_Data extract:_
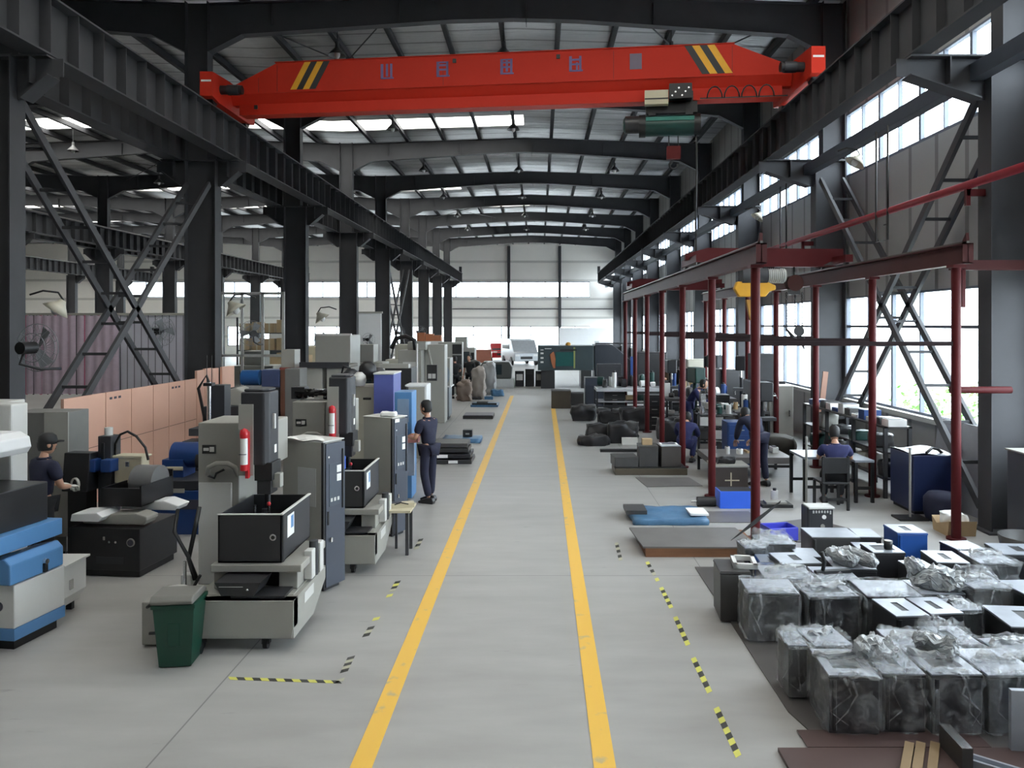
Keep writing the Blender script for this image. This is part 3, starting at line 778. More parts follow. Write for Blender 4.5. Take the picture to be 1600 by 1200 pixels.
# ================================================================== large grey machines left of the aisle
def caster(m, x, y, r=.05):
    m.cyl((x - .02, y, r), (x + .02, y, r), r, BLACK, n=14); m.box(x - .035, x + .035, y - .03, y + .03, r, .13, STEEL)
def edm(label, loc):
    """local origin: right front corner of the base"""
    r = thing('wire_cutting_machine', label, 'machine', loc)
    # base casting
    b = MB()
    b.prism([(-.97, .13), (-.02, .13), (.0, .22), (0, .47), (-.97, .47)], 'Y', -.012, .12, GREYM)
    b.prism([(0.0, .14), (.0, .47), (1.05, .47), (1.05, .34), (.62, .12), (.0, .12)], 'X', -.97, 0, GREYM)
    b.box(-.93, -.05, .15, 1.0, .40, .475, GREYM)
    b.box(-.60, -.10, .04, .3, .473, .50, TANKB)
    b.box(-.002, .004, .32, .62, .33, .43, GREYL)
    b.box(-.34, -.22, -.004, .01, .13, .24, DKGREY)
    obj('base', b, r, bevel=.012)
    # cross slide, saddle and black drip tray
    s = MB(); s.box(-.86, -.66, .30, 1.0, .475, .66, GREYM); s.box(-.24, -.06, .30, 1.0, .475, .66, GREYM); s.box(-.66, -.24, .40, 1.0, .475, .66, TANKB); s.box(-.86, .0, .22, 1.05, .66, .73, GREYM)  # black middle block stands in for the shaded recess between the side blocks
    s.box(-.06, .02, .5, .62, .5, .78, GREYL); s.box(-.03, .04, .72, .84, .5, .80, GREYL); s.cyl((-.01, .66, .50), (-.01, .66, .84), .045, STEEL)
    obj('saddle', s, r, bevel=.008)
    t = MB(); t.prism([(-.72, .64), (-.30, .64), (-.36, .52), (-.66, .52)], 'Y', -.02, .3, TANKB); t.box(-.68, -.46, -.022, .12, .60, .605, GREYL)
    t.ball((-.42, -.02, .575), .012, CHROME)
    obj('hand_tray', t, r)
    # splash tank, open on top
    k = MB(); tx0, tx1, ty0, ty1, z0, z1 = -.81, -.20, .27, 1.17, .735, 1.19; w = .018
    k.box(tx0, tx1, ty0, ty1, z0, z0 + w, TANKB); k.box(tx0, tx1, ty0, ty0 + w, z0, z1, TANKB); k.box(tx0, tx1, ty1 - w, ty1, z0, z1, TANKB)
    k.box(tx0, tx0 + w, ty0, ty1, z0, z1, TANKB); k.box(tx1 - w, tx1, ty0, ty1, z0, z1, DKGREY)
    k.box(tx0 - .01, tx1 + .012, ty0 - .012, ty0 + w, z1, z1 + .012, GREYL)
    k.box(tx1 - .02, tx1 + .012, ty0, ty1, z1, z1 + .012, GREYL)
    k.box(tx1 - .001, tx1 + .006, ty0 + .02, ty0 + .07, z0, z1, BLACK)
    tk = obj('splash_tank', k, r, bevel=.004)
    obj('notice_plate', MB().box(tx1 + .001, tx1 + .006, .42, .62, .93, 1.14, PAPER).box(tx1 + .0065, tx1 + .007, .52, .60, 1.0, 1.12, BLUEL), tk, 'white and blue notice')
    obj('latch', MB().cyl((-.28, .255, .98), (-.28, .27, .98), .032, CHROME).cyl((-.28, .25, .98), (-.28, .26, .98), .018, BLACK), tk)
    # inside the tank: clamps and sleeves
    n = MB(); n.box(-.65, -.35, .5, .85, .76, .86, DKGREY); n.cyl((-.56, .55, .86), (-.56, .55, 1.22), .012, CHROME).cyl((-.44, .60, .86), (-.44, .60, 1.20), .010, CHROME)
    n.ball((-.44, .60, 1.22), .022, REDC, 8); n.cyl((-.50, .66, .86), (-.50, .66, 1.16), .03, DKGREY)
    obj('work_clamp', n, r)
    # column
    c = MB(); c.box(-1.31, -.88, .97, 1.62, .12, 1.98, GREYM); c.box(-.88, -.56, 1.0, 1.55, 1.52, 1.98, GREYM); c.box(-1.30, -.95, .95, .97, .3, 1.36, GREYL)
    cc = obj('column', c, r, bevel=.015)
    lg = MB().box(-1.26, -1.12, .955, .969, 1.66, 1.75, BLACK); lg.box(-1.245, -1.19, .950, .956, 1.69, 1.72, GREYL); lg.box(-1.18, -1.135, .950, .956, 1.68, 1.73, GREYL)
    obj('maker_badge', lg, cc)
    h = MB()
    h.tube([(-1.16, .96, 1.42), (-1.18, .90, 1.46), (-1.16, .88, 1.53), (-1.08, .88, 1.57), (-.96, .88, 1.57), (-.89, .88, 1.53), (-.87, .92, 1.44)], .026, GREYM, 10); h.tube([(-1.17, .90, 1.44), (-1.10, .88, 1.42), (-1.08, .88, 1.47), (-1.0, .88, 1.51)], .012, BLACK, 8)
    obj('pipe_handle', h, cc)
    # head with dark cover
    hd = MB()
    hd.prism([(-.73, .0), (-.50, .0), (-.45, .05), (-.45, .30), (-.73, .42)], 'Z', 1.60, 2.33, DKGREY, Matrix.Translation((0, .62, 0)))
    hd.prism([(-.71, .03), (-.52, .03), (-.47, .08), (-.47, .28), (-.71, .38)], 'Z', 2.33, 2.36, DKGREY, Matrix.Translation((0, .62, 0)))
    hh = obj('spindle_head', hd, r, bevel=.02)
    obj('side_cover', MB().box(-.745, -.60, .605, 1.0, 1.5, 2.21, GREYM), hh, 'light grey strip cover')
    obj('label_plate', MB().box(-.452, -.444, .78, .84, 1.70, 1.78, PAPER), hh); obj('handle', MB().box(-.45, -.43, .74, .78, 1.95, 2.10, GREYL), hh)
    sp = MB(); sp.box(-.60, -.42, .64, .90, 1.44, 1.62, BLACK); sp.box(-.58, -.44, .66, .86, 1.30, 1.44, TANKB); sp.cyl((-.51, .76, 1.30), (-.51, .76, 1.06), .03, BLACK); sp.box(-.44, -.36, .70, .8, 1.36, 1.5, GREYM)
    obj('spindle', sp, r, bevel=.006)
    lt = MB(); lt.cyl((-.67, .56, 1.62), (-.67, .56, 1.88), .036, PAPER, n=18); lt.lathe([(.040, 1.88), (.044, 1.92), (.036, 1.96), (.0, 1.98)], REDC, (-.67, .56, 0), 18)
    lt.cyl((-.67, .56, 1.56), (-.67, .56, 1.62), .038, REDC, n=18); lt.box(-.66, -.63, .56, .61, 1.48, 1.94, REDC); lt.box(-.71, -.64, .52, .56, 1.72, 1.726, INK)
    obj('signal_lamp', lt, r, 'white tube lamp with red ends')
    # hoses
    z = MB()
    z.tube([(-.98, 1.35, 1.97), (-.90, 1.3, 2.04), (-.82, 1.2, 2.14), (-.70, 1.02, 2.26)], .03, BLACK); z.box(-.88, -.66, 1.1, 1.4, 1.98, 2.12, BLACK)
    obj('cable_hose', z, r)
    for x in (-.88, -.28):
        for y in (.08, .9):
            f = MB(); caster(f, x, y); obj('caster', f, r)
    return r
e1 = edm('light grey cutting machine nearest the camera, red-topped tube lamp on its head', (-2.25, 7.05, 0))
e2 = dup(e1, (-1.97, 9.24, 0), None, 'light grey cutting machine with blue box on its tank, second along the aisle')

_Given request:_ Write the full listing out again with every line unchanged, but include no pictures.

_Solved problem:_
Keep writing the Blender script for this image. This is part 3, starting at line 778. More parts follow. Write for Blender 4.5. Take the picture to be 1600 by 1200 pixels.
# ================================================================== large grey machines left of the aisle
def caster(m, x, y, r=.05):
    m.cyl((x - .02, y, r), (x + .02, y, r), r, BLACK, n=14); m.box(x - .035, x + .035, y - .03, y + .03, r, .13, STEEL)
def edm(label, loc):
    """local origin: right front corner of the base"""
    r = thing('wire_cutting_machine', label, 'machine', loc)
    # base casting
    b = MB()
    b.prism([(-.97, .13), (-.02, .13), (.0, .22), (0, .47), (-.97, .47)], 'Y', -.012, .12, GREYM)
    b.prism([(0.0, .14), (.0, .47), (1.05, .47), (1.05, .34), (.62, .12), (.0, .12)], 'X', -.97, 0, GREYM)
    b.box(-.93, -.05, .15, 1.0, .40, .475, GREYM)
    b.box(-.60, -.10, .04, .3, .473, .50, TANKB)
    b.box(-.002, .004, .32, .62, .33, .43, GREYL)
    b.box(-.34, -.22, -.004, .01, .13, .24, DKGREY)
    obj('base', b, r, bevel=.012)
    # cross slide, saddle and black drip tray
    s = MB(); s.box(-.86, -.66, .30, 1.0, .475, .66, GREYM); s.box(-.24, -.06, .30, 1.0, .475, .66, GREYM); s.box(-.66, -.24, .40, 1.0, .475, .66, TANKB); s.box(-.86, .0, .22, 1.05, .66, .73, GREYM)  # black middle block stands in for the shaded recess between the side blocks
    s.box(-.06, .02, .5, .62, .5, .78, GREYL); s.box(-.03, .04, .72, .84, .5, .80, GREYL); s.cyl((-.01, .66, .50), (-.01, .66, .84), .045, STEEL)
    obj('saddle', s, r, bevel=.008)
    t = MB(); t.prism([(-.72, .64), (-.30, .64), (-.36, .52), (-.66, .52)], 'Y', -.02, .3, TANKB); t.box(-.68, -.46, -.022, .12, .60, .605, GREYL)
    t.ball((-.42, -.02, .575), .012, CHROME)
    obj('hand_tray', t, r)
    # splash tank, open on top
    k = MB(); tx0, tx1, ty0, ty1, z0, z1 = -.81, -.20, .27, 1.17, .735, 1.19; w = .018
    k.box(tx0, tx1, ty0, ty1, z0, z0 + w, TANKB); k.box(tx0, tx1, ty0, ty0 + w, z0, z1, TANKB); k.box(tx0, tx1, ty1 - w, ty1, z0, z1, TANKB)
    k.box(tx0, tx0 + w, ty0, ty1, z0, z1, TANKB); k.box(tx1 - w, tx1, ty0, ty1, z0, z1, DKGREY)
    k.box(tx0 - .01, tx1 + .012, ty0 - .012, ty0 + w, z1, z1 + .012, GREYL)
    k.box(tx1 - .02, tx1 + .012, ty0, ty1, z1, z1 + .012, GREYL)
    k.box(tx1 - .001, tx1 + .006, ty0 + .02, ty0 + .07, z0, z1, BLACK)
    tk = obj('splash_tank', k, r, bevel=.004)
    obj('notice_plate', MB().box(tx1 + .001, tx1 + .006, .42, .62, .93, 1.14, PAPER).box(tx1 + .0065, tx1 + .007, .52, .60, 1.0, 1.12, BLUEL), tk, 'white and blue notice')
    obj('latch', MB().cyl((-.28, .255, .98), (-.28, .27, .98), .032, CHROME).cyl((-.28, .25, .98), (-.28, .26, .98), .018, BLACK), tk)
    # inside the tank: clamps and sleeves
    n = MB(); n.box(-.65, -.35, .5, .85, .76, .86, DKGREY); n.cyl((-.56, .55, .86), (-.56, .55, 1.22), .012, CHROME).cyl((-.44, .60, .86), (-.44, .60, 1.20), .010, CHROME)
    n.ball((-.44, .60, 1.22), .022, REDC, 8); n.cyl((-.50, .66, .86), (-.50, .66, 1.16), .03, DKGREY)
    obj('work_clamp', n, r)
    # column
    c = MB(); c.box(-1.31, -.88, .97, 1.62, .12, 1.98, GREYM); c.box(-.88, -.56, 1.0, 1.55, 1.52, 1.98, GREYM); c.box(-1.30, -.95, .95, .97, .3, 1.36, GREYL)
    cc = obj('column', c, r, bevel=.015)
    lg = MB().box(-1.26, -1.12, .955, .969, 1.66, 1.75, BLACK); lg.box(-1.245, -1.19, .950, .956, 1.69, 1.72, GREYL); lg.box(-1.18, -1.135, .950, .956, 1.68, 1.73, GREYL)
    obj('maker_badge', lg, cc)
    h = MB()
    h.tube([(-1.16, .96, 1.42), (-1.18, .90, 1.46), (-1.16, .88, 1.53), (-1.08, .88, 1.57), (-.96, .88, 1.57), (-.89, .88, 1.53), (-.87, .92, 1.44)], .026, GREYM, 10); h.tube([(-1.17, .90, 1.44), (-1.10, .88, 1.42), (-1.08, .88, 1.47), (-1.0, .88, 1.51)], .012, BLACK, 8)
    obj('pipe_handle', h, cc)
    # head with dark cover
    hd = MB()
    hd.prism([(-.73, .0), (-.50, .0), (-.45, .05), (-.45, .30), (-.73, .42)], 'Z', 1.60, 2.33, DKGREY, Matrix.Translation((0, .62, 0)))
    hd.prism([(-.71, .03), (-.52, .03), (-.47, .08), (-.47, .28), (-.71, .38)], 'Z', 2.33, 2.36, DKGREY, Matrix.Translation((0, .62, 0)))
    hh = obj('spindle_head', hd, r, bevel=.02)
    obj('side_cover', MB().box(-.745, -.60, .605, 1.0, 1.5, 2.21, GREYM), hh, 'light grey strip cover')
    obj('label_plate', MB().box(-.452, -.444, .78, .84, 1.70, 1.78, PAPER), hh); obj('handle', MB().box(-.45, -.43, .74, .78, 1.95, 2.10, GREYL), hh)
    sp = MB(); sp.box(-.60, -.42, .64, .90, 1.44, 1.62, BLACK); sp.box(-.58, -.44, .66, .86, 1.30, 1.44, TANKB); sp.cyl((-.51, .76, 1.30), (-.51, .76, 1.06), .03, BLACK); sp.box(-.44, -.36, .70, .8, 1.36, 1.5, GREYM)
    obj('spindle', sp, r, bevel=.006)
    lt = MB(); lt.cyl((-.67, .56, 1.62), (-.67, .56, 1.88), .036, PAPER, n=18); lt.lathe([(.040, 1.88), (.044, 1.92), (.036, 1.96), (.0, 1.98)], REDC, (-.67, .56, 0), 18)
    lt.cyl((-.67, .56, 1.56), (-.67, .56, 1.62), .038, REDC, n=18); lt.box(-.66, -.63, .56, .61, 1.48, 1.94, REDC); lt.box(-.71, -.64, .52, .56, 1.72, 1.726, INK)
    obj('signal_lamp', lt, r, 'white tube lamp with red ends')
    # hoses
    z = MB()
    z.tube([(-.98, 1.35, 1.97), (-.90, 1.3, 2.04), (-.82, 1.2, 2.14), (-.70, 1.02, 2.26)], .03, BLACK); z.box(-.88, -.66, 1.1, 1.4, 1.98, 2.12, BLACK)
    obj('cable_hose', z, r)
    for x in (-.88, -.28):
        for y in (.08, .9):
            f = MB(); caster(f, x, y); obj('caster', f, r)
    return r
e1 = edm('light grey cutting machine nearest the camera, red-topped tube lamp on its head', (-2.25, 7.05, 0))
e2 = dup(e1, (-1.97, 9.24, 0), None, 'light grey cutting machine with blue box on its tank, second along the aisle')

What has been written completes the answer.